● **Given material**:

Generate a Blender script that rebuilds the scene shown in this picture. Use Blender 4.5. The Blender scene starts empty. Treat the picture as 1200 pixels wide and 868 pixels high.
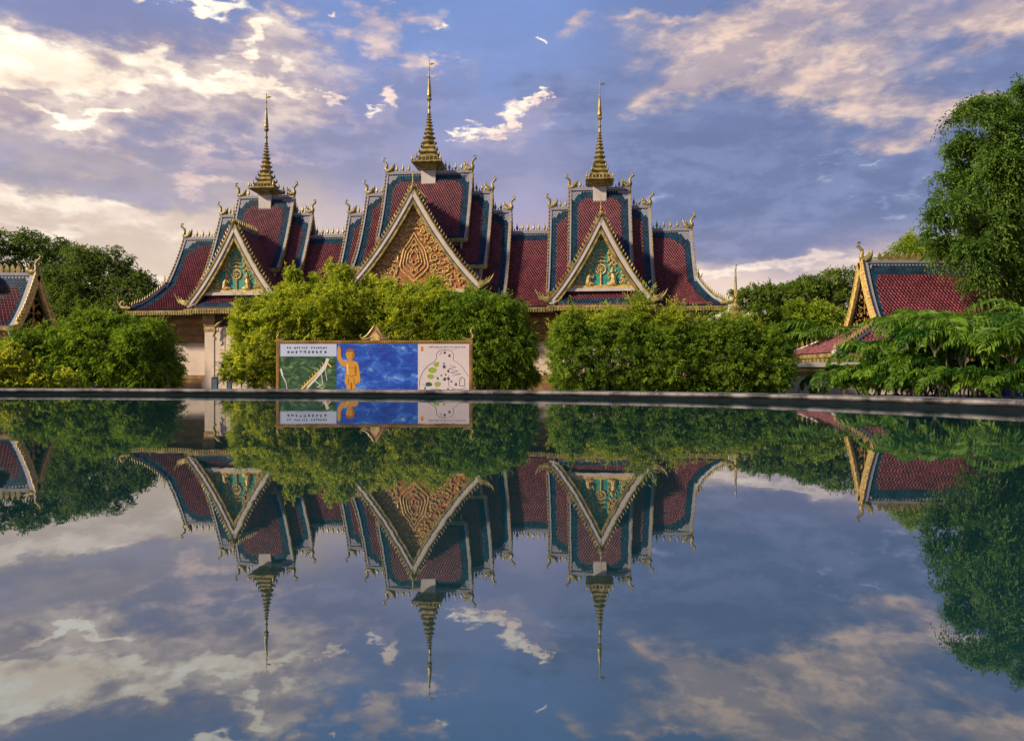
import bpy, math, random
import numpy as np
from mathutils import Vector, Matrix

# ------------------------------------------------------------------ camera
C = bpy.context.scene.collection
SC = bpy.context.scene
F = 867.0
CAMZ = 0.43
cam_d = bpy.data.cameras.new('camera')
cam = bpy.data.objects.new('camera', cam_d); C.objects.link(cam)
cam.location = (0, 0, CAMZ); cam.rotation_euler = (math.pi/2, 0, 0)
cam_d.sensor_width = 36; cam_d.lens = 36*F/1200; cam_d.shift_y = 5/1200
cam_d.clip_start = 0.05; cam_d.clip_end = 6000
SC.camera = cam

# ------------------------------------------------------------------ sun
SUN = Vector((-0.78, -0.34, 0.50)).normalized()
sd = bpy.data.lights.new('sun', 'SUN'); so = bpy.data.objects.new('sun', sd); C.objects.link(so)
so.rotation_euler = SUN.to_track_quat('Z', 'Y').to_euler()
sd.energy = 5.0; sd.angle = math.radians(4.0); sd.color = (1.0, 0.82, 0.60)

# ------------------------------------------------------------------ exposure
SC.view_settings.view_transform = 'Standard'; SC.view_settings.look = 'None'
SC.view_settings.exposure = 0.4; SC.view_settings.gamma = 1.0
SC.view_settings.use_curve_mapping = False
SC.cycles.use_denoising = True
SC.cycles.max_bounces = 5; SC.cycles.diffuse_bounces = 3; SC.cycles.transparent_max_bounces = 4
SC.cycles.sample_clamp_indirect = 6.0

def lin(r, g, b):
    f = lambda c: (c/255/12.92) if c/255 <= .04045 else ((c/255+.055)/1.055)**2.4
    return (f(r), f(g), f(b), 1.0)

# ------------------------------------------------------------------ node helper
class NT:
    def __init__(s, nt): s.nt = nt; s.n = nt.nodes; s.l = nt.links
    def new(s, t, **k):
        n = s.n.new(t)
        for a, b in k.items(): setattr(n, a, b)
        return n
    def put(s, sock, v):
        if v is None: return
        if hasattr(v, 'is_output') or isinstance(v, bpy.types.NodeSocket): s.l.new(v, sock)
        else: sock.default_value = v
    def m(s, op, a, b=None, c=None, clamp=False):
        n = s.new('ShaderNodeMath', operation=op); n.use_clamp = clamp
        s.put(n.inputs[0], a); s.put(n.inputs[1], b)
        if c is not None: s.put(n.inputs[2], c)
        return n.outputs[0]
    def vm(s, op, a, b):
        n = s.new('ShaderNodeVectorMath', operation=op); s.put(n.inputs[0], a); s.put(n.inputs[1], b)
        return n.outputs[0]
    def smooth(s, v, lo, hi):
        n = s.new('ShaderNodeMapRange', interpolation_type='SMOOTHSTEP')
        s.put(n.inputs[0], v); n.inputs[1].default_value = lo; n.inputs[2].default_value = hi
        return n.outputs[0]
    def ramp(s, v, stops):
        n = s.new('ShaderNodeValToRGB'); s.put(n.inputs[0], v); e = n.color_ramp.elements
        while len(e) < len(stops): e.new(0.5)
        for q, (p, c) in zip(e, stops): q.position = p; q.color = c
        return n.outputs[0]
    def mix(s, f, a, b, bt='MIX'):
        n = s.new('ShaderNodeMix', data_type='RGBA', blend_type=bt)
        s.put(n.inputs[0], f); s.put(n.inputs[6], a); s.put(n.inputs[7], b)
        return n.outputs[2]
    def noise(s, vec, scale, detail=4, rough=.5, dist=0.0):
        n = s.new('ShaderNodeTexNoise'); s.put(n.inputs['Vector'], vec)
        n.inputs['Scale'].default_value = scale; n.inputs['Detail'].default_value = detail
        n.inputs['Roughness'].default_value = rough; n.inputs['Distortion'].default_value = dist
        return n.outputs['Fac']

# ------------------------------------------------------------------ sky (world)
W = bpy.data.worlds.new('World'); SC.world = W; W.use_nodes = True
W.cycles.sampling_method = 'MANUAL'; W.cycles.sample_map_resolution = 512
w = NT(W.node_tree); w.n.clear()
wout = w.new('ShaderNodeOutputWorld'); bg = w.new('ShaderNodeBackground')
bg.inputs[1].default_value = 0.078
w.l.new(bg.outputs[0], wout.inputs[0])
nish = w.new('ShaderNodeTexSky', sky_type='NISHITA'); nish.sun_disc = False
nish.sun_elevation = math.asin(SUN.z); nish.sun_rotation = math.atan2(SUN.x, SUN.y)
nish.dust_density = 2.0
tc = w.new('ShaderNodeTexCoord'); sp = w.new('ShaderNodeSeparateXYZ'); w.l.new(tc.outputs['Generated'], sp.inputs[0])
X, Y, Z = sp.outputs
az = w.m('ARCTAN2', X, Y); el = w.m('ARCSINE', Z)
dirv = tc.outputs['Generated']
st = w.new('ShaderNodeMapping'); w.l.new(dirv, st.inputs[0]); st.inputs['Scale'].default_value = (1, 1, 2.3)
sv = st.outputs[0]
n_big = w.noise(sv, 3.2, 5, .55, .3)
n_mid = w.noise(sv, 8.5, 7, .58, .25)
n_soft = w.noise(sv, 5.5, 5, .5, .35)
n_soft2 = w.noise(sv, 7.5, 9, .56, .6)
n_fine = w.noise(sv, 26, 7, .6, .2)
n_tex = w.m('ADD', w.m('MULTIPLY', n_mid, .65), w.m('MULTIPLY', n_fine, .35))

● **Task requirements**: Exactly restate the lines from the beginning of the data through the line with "from mathutils import Vector, Matrix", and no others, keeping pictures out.

● **Written answer**:
Generate a Blender script that rebuilds the scene shown in this picture. Use Blender 4.5. The Blender scene starts empty. Treat the picture as 1200 pixels wide and 868 pixels high.
import bpy, math, random
import numpy as np
from mathutils import Vector, Matrix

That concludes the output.